No interior destaca-se o arcaz da sacristia, em pau preto, pintado com cenas orientalizantes de meados do séc. XVIII. A talha de estilo barroco nacional com arranjo posterior, joanino. Os caixotões do teto pintados também ajudam a criar um belo espaço marcado pelo barroco.

Bibliografia

Simaens, Sofia A.M.O.A. (2013) A Igreja do Mosteiro de S. Martinho de Caramos Inventário dos bens culturais: uma forma de reconhecimento do do património crúzio. 2º Ciclo de Estudos em História e Património – Ramo Mediação Patrimonial, (polifotocopiada). Faculdade de Letras do Porto.

Fernandes, M. Antonino (1989) Felgueiras de Ontem e de Hoje. Felgueiras: Câmara Municipal de Felgueiras.

Gomes, Paulino; Pinto, Ricardo; Arruela, Maria João; Rilley, Cristina (1996) Felgueiras: tradição com futuro. Paços de Ferreira,Anegia editores.

Nóbrega, Artur Vaz-Osório (1997) Pedras de armas e brasões tumulares do concelho de Felgueiras: heráldica de família. Felgueiras: Câmara Municipal de Felgueiras.

Portucale Monumenta Historica. Inquisitiones. Volume I Fasciculo I e II. Olisipone: Tipycs Academics, 1887.

Portucale Monumenta Historica. Inquisitiones. Volume I Fasciculo IV e V. Olisipone: Tipycs Academics, 1897.
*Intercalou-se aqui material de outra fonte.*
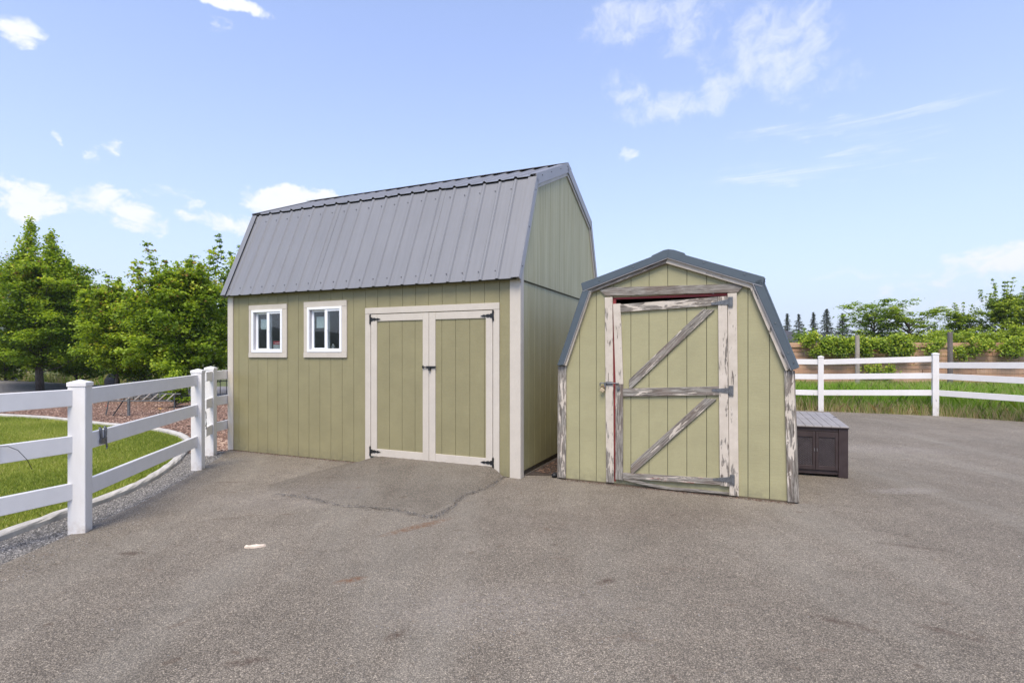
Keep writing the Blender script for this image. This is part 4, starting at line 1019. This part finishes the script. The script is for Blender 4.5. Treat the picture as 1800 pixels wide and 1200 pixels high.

Vimaranis Monumenta Historica: a saeculo nono post Christum usque ad vicesimum. Pars II. Vimaráne: A.L. da Silva Dantas, 1908.

Fernandes, Aires Gomes (2011) Os Cónegos Regrantes de Santo Agostinho no Norte de Portugal em finais da Idade Média: Dos Alvores de trezentos à Congregação de Santa Cruz. Tese de Doutoramento (Polifotocopiada). Faculdade de Letras da Universidade de Coimbra.

Arquivo Distrital de Braga. Registo Geral. Tombo do Mosteiro de Caramos. Livro 268.

Craesbeeck, Francisco Xavier da Serra (1992) Memórias Ressuscitadas da Província Entre Douro e Minho no Anno 1726. Volume II. Ponte de Lima. Edições Carvalhos de Bastos.